Monday, November 2, 2009

Manga, Mushrooms, Museums

SOMETHING of a creaky awakening, but an awakening nonetheless, and a phone call to Phillip Island to speak with Joseph and Zebedee and Susan, who are down there over Cup Weekend. So good to hear their voices. It's a long weekend here too: well, at least it's a public holiday tomorrow for Culture Day. Perfect illustration of the difference between two countries? Or unfortunate coincidence? Please, you decide.

Kate, Mitsuru, Patrick, Cathy and I wandered down to Miraikan one last time to hear/be part of an event for the Science Agora. A 'science cafe' discussion on the use of popular culture in museums. The talk was by mycologist Doctor Tsuyoshi Hosoya from the National Museum of Nature and Science (nee The Natural Museum of Science) and was called 'Inside talk about Wonders of Fungi: a mycohistorical special exhibition featuring Japanese pop culture MANGA'


OVER three months from late 2008 to early 2009, his museum presented an exhibition entitled: 'The Wonders of Fungi - mushrooms, molds and their associates'. Yes, my associates: associates. Because the organising principle of the exhibition, the voice of the exhibition, the face of the exhibition was a manga called Moyashimon, by artist Masayuki Ishikawa. The main character in the manga is Sawaki (indeed the series is subtitled 'Tales of Agriculture'), a student at an agriculture lab at a university, who has special (or, as the good doctor described them, 'unnecessary') abilities: he can see, hear and talk to microbes (see above for my versions of the microbial characters). This manga began in 2004, just as Doctor Hosoya was starting to plan the exhibition, and wondering how he'd get people along to look at lichens, molds and fungi. Conicidence? Or an argument for a curationist universe? You decide.
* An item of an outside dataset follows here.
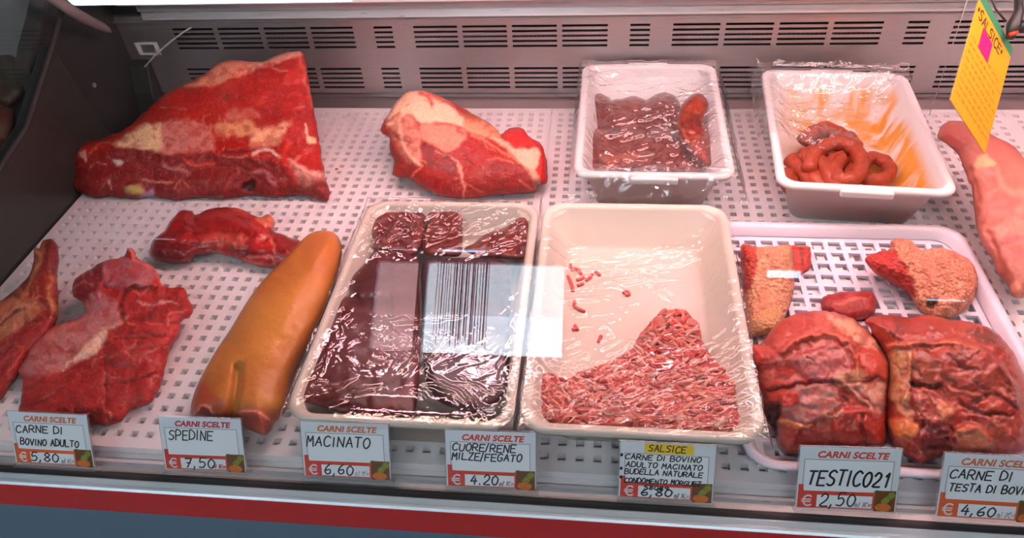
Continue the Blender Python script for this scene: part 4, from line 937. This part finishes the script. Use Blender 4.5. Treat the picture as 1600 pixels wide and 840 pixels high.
# ------------------------------------------------------------------ cling film
def film(name, cx, cy, rz, w, d, zfun, label, ext=.012, drop=.02, seed=1, amp=.0022, m='film', res=.0016, cut=None, mask=None, stand=0, sk=.45, folds=(), dirs=((0.6, 22),), u0=-1, u1=1, v0=-1, v1=1, rough=1.0, z0=.0625):
    """film stretched over a rim: zfun(u, v) gives the sag inside (u, v in -1..1), outside the rim it hangs down"""
    nx = int((w + 2 * ext) * (u1 - u0) / 2 / res); ny = int((d + 2 * ext) * (v1 - v0) / 2 / res)
    X = np.linspace(u0 * (w / 2 + ext), u1 * (w / 2 + ext), nx); Y = np.linspace(v0 * (d / 2 + ext), v1 * (d / 2 + ext), ny)
    gx, gy = np.meshgrid(X, Y); u = gx / (w / 2); v = gy / (d / 2)
    out = np.maximum(np.maximum(np.abs(gx) - w / 2, np.abs(gy) - d / 2), 0)
    inn = np.minimum(w / 2 - .010 - np.abs(gx), d / 2 - .010 - np.abs(gy))
    z = z0 + np.zeros_like(gx)
    z -= zfun(u, v) * sstep(0, .03, inn)
    wr = np.zeros_like(gx)
    for k, (ang, fr) in enumerate(dirs):
        a = ang; p = gx * math.cos(a) + gy * math.sin(a); q = -gx * math.sin(a) + gy * math.cos(a)
        nz = fbm(p * fr * .35 + 3 * k, q * fr * 2.2, seed + 11 * k, 4); msk = sstep(.42, .6, fbm(gx * 14 + k * 7, gy * 14, seed + 5 * k, 2))
        wr += (1 - np.abs(nz - .5) * 5).clip(0, 1) ** 2 * amp * msk
    wr += (fbm(gx * 60, gy * 60, seed + 90, 4) - .5) * amp * rough
    if mask is not None: wr = wr * mask(u, v, gx, gy)
    rs = np.random.RandomState(seed); fold = np.zeros_like(gx)
    for fu, fv, su, sv, an, sp, ln, cnt, ht in folds:
        for q_ in range(cnt):
            a = math.radians(an + rs.normal(0, sp)); x_ = (fu + rs.uniform(-su, su)) * w / 2; y_ = (fv + rs.uniform(-sv, sv)) * d / 2; L_ = ln * rs.uniform(.5, 1.4)
            c_, s_ = math.cos(a), math.sin(a); bx = rs.normal(0, .12) * L_
            lu = (gx - x_) * c_ + (gy - y_) * s_; lv = -(gx - x_) * s_ + (gy - y_) * c_ + bx * (lu / L_) ** 2 * 4 + .0012 * np.sin(lu * 260 + q_)
            wd = rs.uniform(.0022, .0046)
            fold += np.clip(1 - np.abs(lv) / wd, 0, 1) ** 1.5 * np.clip(1 - (np.abs(lu) / (L_ / 2)), 0, 1) ** .5 * ht * rs.uniform(.5, 1.2)
    wr = wr + np.minimum(fold, .004)
    z += wr * sstep(-.004, .02, inn + .01) + (out > 0) * (fbm(gx * 70, gy * 70, seed + 33, 3) - .3) * amp * 2
    # hanging skirt: fold down
    gx2 = np.where(np.abs(gx) > w / 2, np.sign(gx) * (w / 2 + (np.abs(gx) - w / 2) * sk), gx); gy2 = np.where(np.abs(gy) > d / 2, np.sign(gy) * (d / 2 + (np.abs(gy) - d / 2) * sk), gy)
    z -= out * drop / ext * (1 + .5 * (fbm(gx * 40, gy * 40, seed + 44, 2) - .5))
    if stand: up = np.maximum(gy - d / 2, 0); z += up * stand
    z = np.maximum(z, .003)
    V = np.stack([gx2, gy2, z], -1).reshape(-1, 3)
    f = []
    keep = np.ones((ny, nx), bool)
    if cut is not None: keep = cut(u, v, gx, gy)
    for j in range(ny - 1):
        for i in range(nx - 1):
            if keep[j, i] and keep[j + 1, i] and keep[j, i + 1] and keep[j + 1, i + 1]: f.append((j * nx + i, j * nx + i + 1, (j + 1) * nx + i + 1, (j + 1) * nx + i))
    me = bpy.data.meshes.new(name); me.from_pydata(V.tolist(), [], f); me.update()
    import bmesh
    bm = bmesh.new(); bm.from_mesh(me); bmesh.ops.delete(bm, geom=[q for q in bm.verts if not q.link_faces], context='VERTS'); bm.to_mesh(me); bm.free()
    me.polygons.foreach_set('use_smooth', [True] * len(me.polygons)); me.materials.append(M[m])
    o = bpy.data.objects.new(name, me); COL.objects.link(o); o.location = (cx, cy, TZ); o.rotation_euler = (0, 0, rz)
    tag(o, label, 'cling film'); return o
film('cling_film', -.207, .6545, 0, .250, .390, lambda u, v: .002 + .0015 * (1 - u * u), 'clear cling film wrinkled over the dark liver tray', seed=3, dirs=((.5, 26), (2.5, 22), (1.2, 30)), amp=.0040, ext=.010, drop=.012, rough=.10,
     mask=lambda u, v, gx, gy: .03 + 1.0 * sstep(.25, .6, v) + .55 * np.exp(-((u + .05) ** 2 / .10 + (v + .50) ** 2 / .035)) + .5 * sstep(.86, .98, np.abs(u)),
     folds=[(0, .68, .9, .24, 40, 30, .045, 80, .0022), (-.1, -.42, .35, .12, -28, 8, .045, 34, .0016), (-.15, -.22, .3, .03, 12, 8, .06, 7, .0026), (-.8, 0, .06, .7, 82, 8, .07, 16, .002),
            (.5, -.75, .4, .1, -35, 15, .06, 8, .0016), (-.6, -.8, .3, .08, 30, 18, .03, 10, .0018), (.85, 0, .06, .8, 88, 10, .05, 16, .0016)])
film('cling_film', .0495, .6560, 0, .252, .392, lambda u, v: .007 + .024 * sstep(-.5, .5, v), 'clear cling film over the minced meat, its back edge folded down', seed=8, dirs=((.55, 26), (.2, 30), (2.2, 22)), amp=.0042, ext=.010, drop=.012, rough=.4,
     mask=lambda u, v, gx, gy: .25 + .75 * sstep(.35, .6, fbm(gx * 16 + 3, gy * 16, 71, 2)),
     folds=[(.35, .62, .5, .1, 32, 12, .05, 46, .0022), (-.5, .45, .4, .1, -8, 16, .035, 34, .0018), (-.3, .0, .3, .3, 35, 14, .05, 14, .0016), (-.5, -.6, .4, .3, 48, 9, .09, 26, .0020), (.4, -.55, .5, .3, 30, 22, .07, 40, .0022),
            (.1, -.88, .8, .06, 4, 6, .10, 16, .0022), (.78, .1, .12, .6, 80, 20, .04, 22, .002)],
     cut=lambda u, v, gx, gy: v < .66 + .22 * sstep(.1, 1.0, u) + .10 * (fbm(gx * 30, gy * 30, 4, 2) - .5))
film('cling_film', .079, 1.0595, math.radians(-.5), .228, .342, lambda u, v: .012 + .030 * sstep(.6, -.7, v) * (1 - .5 * sstep(.1, .7, u)), 'clear cling film pressed over the kidneys and crumpled in front of their tub', seed=14, dirs=((.2, 30), (1.5, 24), (2.6, 26)), amp=.0045, ext=.034, drop=.055, m='film_bag', z0=.083, sk=.8,
     folds=[(-.1, -.5, .75, .35, 6, 22, .05, 60, .0030), (.55, .1, .25, .6, 70, 25, .05, 34, .0032), (-.1, .25, .8, .4, 45, 40, .03, 34, .0016), (-.85, 0, .1, .8, 85, 14, .05, 22, .003), (0, -1.1, 1.0, .1, 15, 45, .03, 90, .0045), (1.08, -.2, .12, .8, 70, 40, .03, 50, .0045)],
     cut=lambda u, v, gx, gy: (gy > -.171 - .030 * fbm(gx * 30, gx * 0 + 3, 9, 2) * 1.6) & (gx > -.124) & (gx < .140) & (gy < .178))
film('cling_film', .372, 1.0325, math.radians(-4), .232, .340, lambda u, v: .014 + .018 * (1 - u * u), 'clear cling film peeled back over the left and rear of the sausage tub', seed=23, dirs=((1.3, 26), (.3, 24), (2.4, 30)), amp=.0050, ext=.034, drop=.020, m='film_bag', z0=.084, stand=1.1,
     folds=[(-.4, .3, .6, .5, 60, 35, .05, 60, .0026), (0, 1.12, 1.0, .12, 70, 35, .04, 60, .0040), (.3, .8, .5, .15, 10, 25, .05, 24, .0028), (-.2, -.2, .6, .08, 25, 14, .05, 16, .003)],
     cut=lambda u, v, gx, gy: (gy > .075 * sstep(-.02, .115, gx) - .035 + .028 * (fbm(gx * 30, gy * 30, 6, 2) - .5) + .10 * sstep(.02, .1, gx)) & (gx < .125) & (gy < .172 + .034 * fbm(gx * 22 + 9, gx * 0 + 2, 19, 2) * (1 - .5 * (gx > .03))))

# ------------------------------------------------------------------ lettering
GL = {'A': [[(0, 0), (.5, 1), (1, 0)], [(.2, .38), (.8, .38)]], 'B': [[(0, 0), (0, 1), (.7, .95), (.8, .75), (.6, .55), (0, .52)], [(.6, .55), (1, .35), (.8, .05), (0, 0)]],
 'C': [[(1, .85), (.6, 1), (.15, .8), (0, .4), (.2, .05), (.65, 0), (1, .15)]], 'D': [[(0, 0), (0, 1), (.6, .95), (1, .6), (.85, .15), (0, 0)]], 'E': [[(1, 1), (0, 1), (0, 0), (1, 0)], [(0, .52), (.8, .52)]],
 'F': [[(1, 1), (0, 1), (0, 0)], [(0, .52), (.75, .52)]], 'G': [[(1, .85), (.55, 1), (.1, .75), (0, .35), (.25, 0), (.8, .05), (.95, .4), (.55, .42)]], 'I': [[(.5, 1), (.5, 0)]],
 'K': [[(0, 1), (0, 0)], [(.9, 1), (.05, .5), (1, 0)]], 'L': [[(0, 1), (0, 0), (1, 0)]], 'M': [[(0, 0), (.1, 1), (.5, .45), (.9, 1), (1, 0)]], 'N': [[(0, 0), (.05, 1), (.9, 0), (1, 1)]],
 'O': [[(.5, 1), (.12, .8), (0, .45), (.2, .08), (.55, 0), (.9, .25), (1, .6), (.8, .92), (.5, 1)]], 'P': [[(0, 0), (0, 1), (.75, .95), (.95, .75), (.75, .52), (0, .45)]],
 'R': [[(0, 0), (0, 1), (.75, .95), (.9, .75), (.7, .52), (0, .48)], [(.35, .5), (1, 0)]], 'S': [[(1, .88), (.6, 1), (.15, .85), (.15, .62), (.8, .42), (.85, .15), (.45, 0), (0, .1)]],
 'T': [[(0, 1), (1, 1)], [(.5, 1), (.45, 0)]], 'U': [[(0, 1), (.05, .2), (.45, 0), (.9, .2), (1, 1)]], 'V': [[(0, 1), (.45, 0), (1, 1)]], 'Z': [[(0, .95), (.95, 1), (.05, .02), (1, 0)]], 'Q': [[(.5, 1), (.05, .6), (.3, .1), (.8, .1), (1, .6), (.5, 1)], [(.6, .2), (1, -.1)]],
 '0': [[(.5, 1), (.1, .75), (.05, .3), (.4, 0), (.8, .15), (.95, .65), (.5, 1)]], '1': [[(.2, .75), (.55, 1), (.5, 0)]], '2': [[(.05, .75), (.4, 1), (.85, .85), (.75, .5), (.05, .03), (1, 0)]],
 '4': [[(.55, 1), (.02, .35), (.95, .38)], [(.7, .7), (.62, 0)]], '5': [[(.95, 1), (.25, 1), (.15, .55), (.6, .62), (.9, .35), (.6, .02), (.05, .05)]], '6': [[(.8, 1), (.25, .65), (.05, .25), (.4, 0), (.85, .15), (.75, .45), (.15, .35)]],
 '7': [[(.05, .95), (.95, 1), (.4, 0)], [(.3, .5), (.8, .5)]], '8': [[(.5, .52), (.1, .75), (.5, 1), (.85, .78), (.5, .52), (.05, .22), (.5, 0), (.92, .25), (.5, .52)]], '9': [[(.9, .7), (.5, .5), (.1, .7), (.4, 1), (.9, .85), (.8, .4), (.6, 0)]],
 '/': [[(.7, 1.1), (.2, -.1)]], ',': [[(.5, .12), (.3, -.22)]], '.': [[(.45, .1), (.55, .02)]], '*': [[(.5, .8), (.5, .4)], [(.3, .7), (.7, .5)], [(.3, .5), (.7, .7)]], 'o': [[(.5, .7), (.3, .5), (.5, .3), (.7, .5), (.5, .7), (.4, .5), (.6, .5)]]}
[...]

IN the end, his exhibition averaged 2000+ people a day. As he said, "Not too bad for a fungi exhibition." The exhibition design was all of cardboard, and looked great in the film he showed us - the manga artist himself came in and drew little extra surprise pictures of the microbe characters on the walls.




CLEARLY, the exhibition worked for the museum, got the people in, got the message across, worked well. What followed was a discussion about the use of pop culture in general and manga specifically, by a geographically wide ranging group: Russian, Korean (from KOFAC, the 'Korea Foundation for the Advancement of Science and Creativity', I mean, WOW), Chinese,




IMELDA from the Phillipines (above), and us. In the end the best point was made by Mitsuru, who's doing his PhD at ANU in, as far as I can tell, the media formation of public perception of science. He highlighted the fact that the success of this fungi exhbition was not due to the fact that manga was used but that a successful manga was used. In fact, before the speech began, he had been telling me that a manga that he read as a teenager, 'Slam Dunk' had spurred a huge interest in basketball. Incredible: comics that actually change mass behaviour! That's like, that's like, popular culture or something... Whereas, most of the comics I know, even 'successful'
western comics occupy more of a niche culture position.
Which is okay by me.

WE made our way back to the vast Grand Pacific Le Daiba, which I'm getting very used to as my home base and will need to leave in a couple of days (no more room laundry, no more buffet breakfasts, no more room cleaning: how will I cope?) for our final lunch to be shared by the Japanese and Australian teams. There was business card-swapping, there were translated conversations, and there were gifts and cards. I got some smoke in my eyes. Which surprised me.
Which surprised me.



AT Daiba station on the Yurikomome line we said goodbye to lovely Mami, solid Akihiro, and smiling Motozugu.
Hm.


ANYWAY, luckily there were PASMO comics in the train stations to take our minds off things. In the above, a daughter jaunts off without her travel pass. Mother yells at her to come back, she says oh no, I'll just buy one at the station. Mother and cat, apopleptic with rage: "Think of the environment!"



Along with stickers reminding us of the rudeness of talking on your mobile phone on the train (Melburnians please take note) we are reminded that it is also not okay to flash your compact around when the rest of us are trying to TRAVEL.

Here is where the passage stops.